Radna Elżbieta Bredzdeń z PiS na ostatniej sesji Rady Miejskiej dopytywała burmistrza Tomasza Frischmanna, czy zgodnie z obietnicą podjął rozmowy z przedstawicielem likwidowanego oławskiego oddziału zakładu Greenbrier Poland w Oławie (dawny ZNTK ), który zatrudnia w Oławie ponad 300 osób. Zakład ma być zlikwidowany do końca tego roku.
- Zgodnie z zapowiedzią spotkałem się z dyrektorem oddziału oławskiego firmy - poinformował Tomasz Burmistrz.

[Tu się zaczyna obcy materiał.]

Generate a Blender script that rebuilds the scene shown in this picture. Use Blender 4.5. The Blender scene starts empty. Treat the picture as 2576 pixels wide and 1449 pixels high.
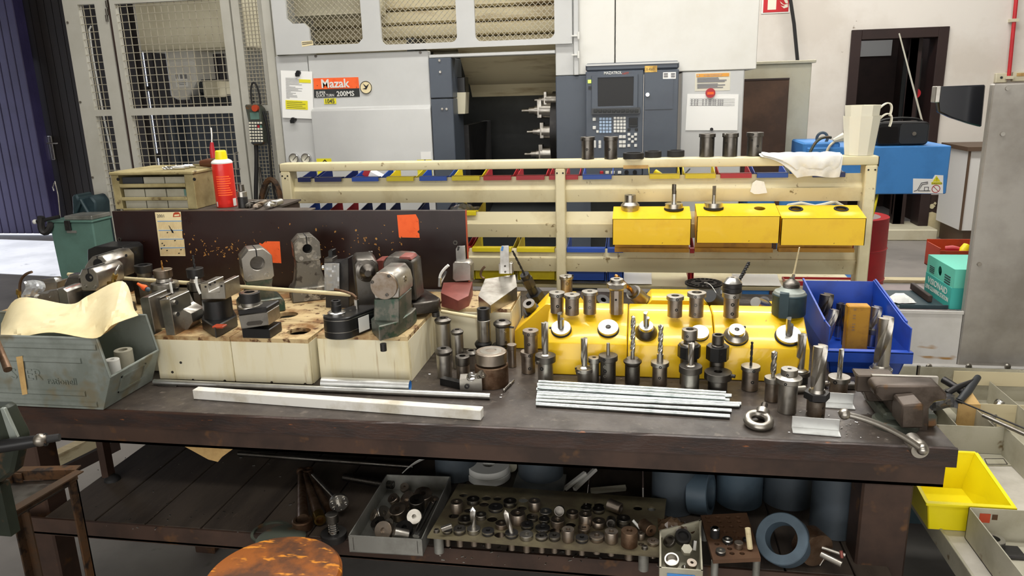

Dodał, że dyrektor przedstawił mu cały schemat decyzyjny. Przedstawił też statystykę - ilu pracowników jest z Oławy, ile spoza i ilu będzie zaopiekowanych, czyli otrzyma nowe propozycje pracy z zakładzie w Świdnicy oraz to, ile osób ma tzw. naturalne odejścia, chodzi np. o emerytury.
- Po tym spotkaniu napisałem do premiera Kosiniaka-Kamysza oraz do szefa Polskiej Grupy Zbrojeniowej z prośbą, aby zainteresowali się sprawą - mówił Tomasz Frischmann. - Być może pojawi się nowy inwestor, być może nowe przedsiębiorstwo, zwłaszcza, że zakład jest w strefie ekonomicznej. To miejsce jest skomunikowane z koleją, mieszkańcy tego terenu są przyzwyczajeni do tego, że tam jest zakład produkcyjny i może on w przyszłości stanowić jakiś element produkcji zbrojeniowej w tym komponencie transportowym.
Burmistrz dodał wówczas, że jest to świeża sprawa i odpowiedzi jeszcze nie otrzymał. Decyzja o likwidacji zakładu jest jednak jednoznaczna. Produkcja ma być wygaszona do końca tego roku.